The Cartesian trick of starting from the beginning and thinking things down to the ground can’t be managed because the engine of thought, consciousness itself, is inscribed (written) by discursive forms which “it” (in quotation marks because consciousness absent inscription is empty and therefore non-existent) did not originate and cannot step to the side of no matter how minimalist it goes. In short (and this is the kind of formulation that drives the enemies of French theory crazy), what we think with thinks us.

It also thinks the world. This is not say that the world apart from the devices of human conception and perception doesn’t exist “out there”; just that what we know of that world follows from what we can say about it rather than from any unmediated encounter with it in and of itself. This is what Thomas Kuhn meant in The Structure of Scientific Revolutions when he said that after a paradigm shift — after one scientific vocabulary, with its attendant experimental and evidentiary apparatus, has replaced another — scientists are living in a different world; which again is not to say (what it would be silly to say) that the world has been altered by our descriptions of it; just that only through our descriptive machineries do we have access to something called the world.

As with most discussions about deconstruction, gleeful derision picks up in the comments following Professor Fish's article immediately and doesn't stop for 400-or-so entries. A sample of the vitriolic responses:
This is drivel about drivel — “metadrivel” as some stucturalist, post-structuralist or deconstructionist might say. Literary theory (not to be confused with literature) is more worthless and deluded than alchemy or astrology ever were. It should be banished from our educational system.
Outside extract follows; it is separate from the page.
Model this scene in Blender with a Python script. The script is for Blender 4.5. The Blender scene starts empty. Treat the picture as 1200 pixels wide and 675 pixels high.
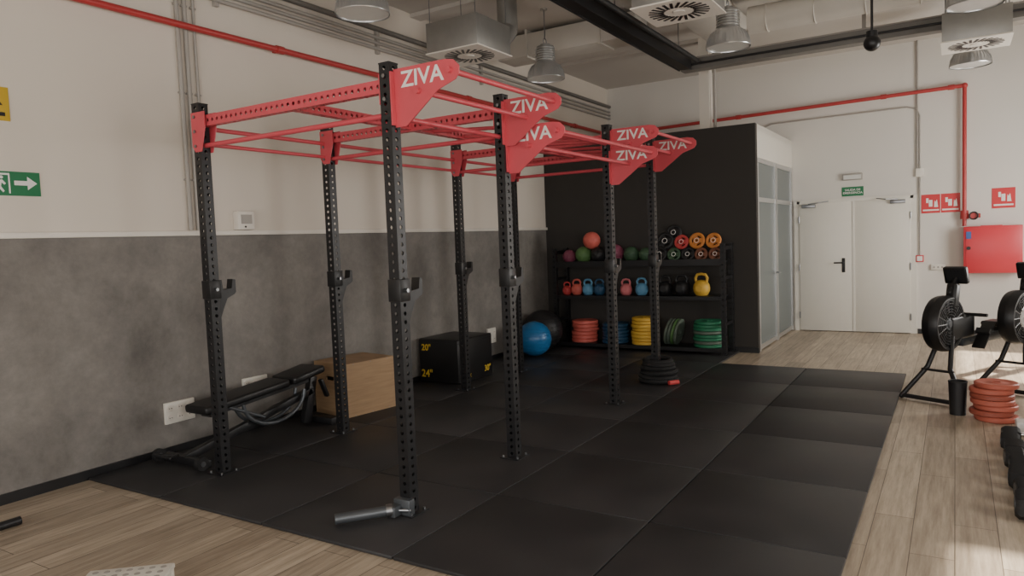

Failing that, any student who takes a course in literary theory should be required to take three in mathematics, a discipline which has actually manages to cogently connect words and names with perceptions and actions.
and
Dr. Fish says that “If deconstruction was something that an American male icon performed, there was no reason to fear it….” But we know not only American icons performed deconstruction. One of its most infamous practitioners, Paul de Man, was a Nazi collaborator, raising the spectre that even a devil could quote the supposed holy scripture of deconstruction.
Hard to argue against charges of "metadrivel' and Nazism, especially for a text that contains evidence of neither. I don't personally accord with some of Fish's views, particularly his assertion that deconstruction "doesn't have any" political implications. Derrida himself spent the second half of his career arguing the exact opposite. In fact, if the 400+ responses, the majority of whom can scarcely keep their spittle in their mouths, are any indication, deconstruction can assert a very palpable political force.